There are the questions that every technology company considering layoffs needs to ask itself before taking action:

Are layoffs the only option? Have we looked at all the possibilities before deciding to let go of people we've already paid to hire, train and retain? Losing one talented person without reason is a tough mistake to put right. What's our contingency if we can't hire similar people back when we need them?

What is our total strategy to cope with the downturn? Which parts depend on people--like working to stabilize sales, develop or find new products or markets, build greater productivity? What will be the impact on the strategy of letting these people go now? Shooting yourself in the foot is never very impressive.

What importance do these people have for the business in the normal course of events? How can we preserve this, so we're not harming our long-term prospects to meet short-term pressures?

What is our recovery plan? What kind of people will it need? Are we making sure we're retaining them? If they are lost, the impact of the downturn will be magnified by problems with starting the recovery.

One of the clearest learning points from Sept. 11 was how companies hard hit by damage relied on the unexpected initiative and innovation of their people to get them working again in double-quick time. The same thing happens in economic downturns, only more slowly and less dramatically. If companies don't have a clear picture of the talent they have now, plus a solid strategy for retaining what they'll need to stage a recovery, they'll come out of the downturn weaker and less competitive than they went in. That's a double-whammy for the bottom line. It's tough to avoid an industry or economywide recession, but top management is still accountable for being ready for the inevitable upturn.
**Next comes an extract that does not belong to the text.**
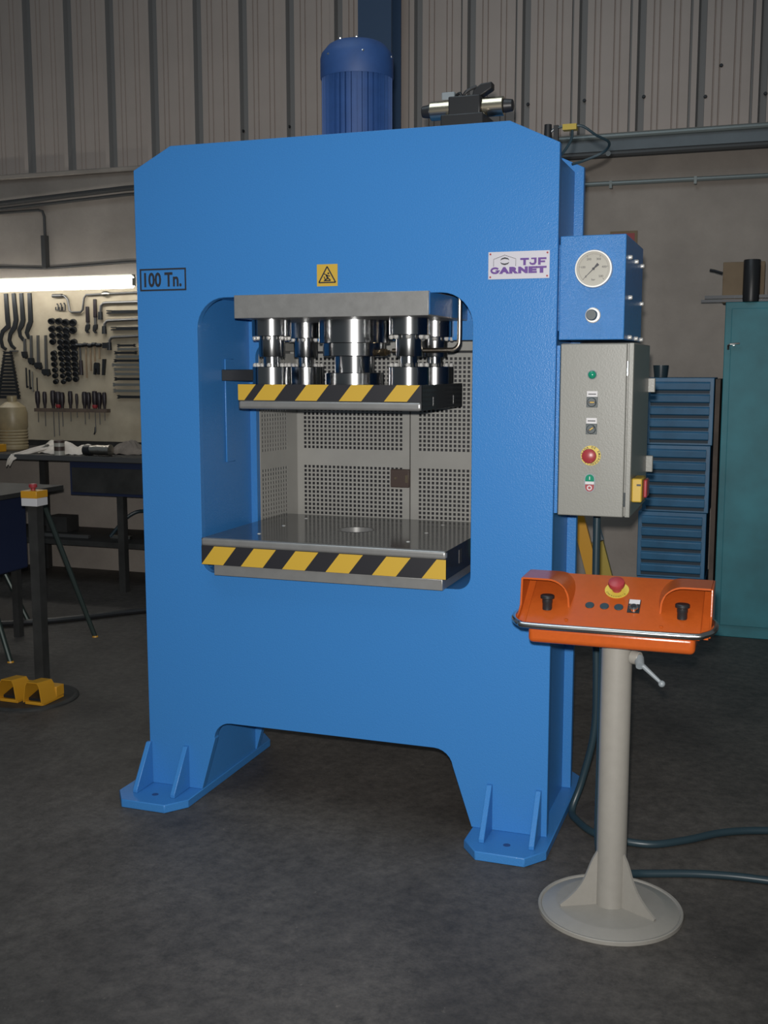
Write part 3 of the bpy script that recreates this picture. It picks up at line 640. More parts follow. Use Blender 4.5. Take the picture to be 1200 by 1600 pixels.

This economy requires every bit of talent, effort and initiative to ride out the storm. Companies with sound systems for finding and using every instance of internal talent survive economic downturns better.

People want to feel appreciated and valued for their futures, not just their pasts. No one likes to know they've been sacrificed to prop up the short-term balance sheet. Among technical and professional communities, there are long memories for companies who let their employees bear the bulk of any pain. So ask yourself what you should do for your people, not just what they must do for you.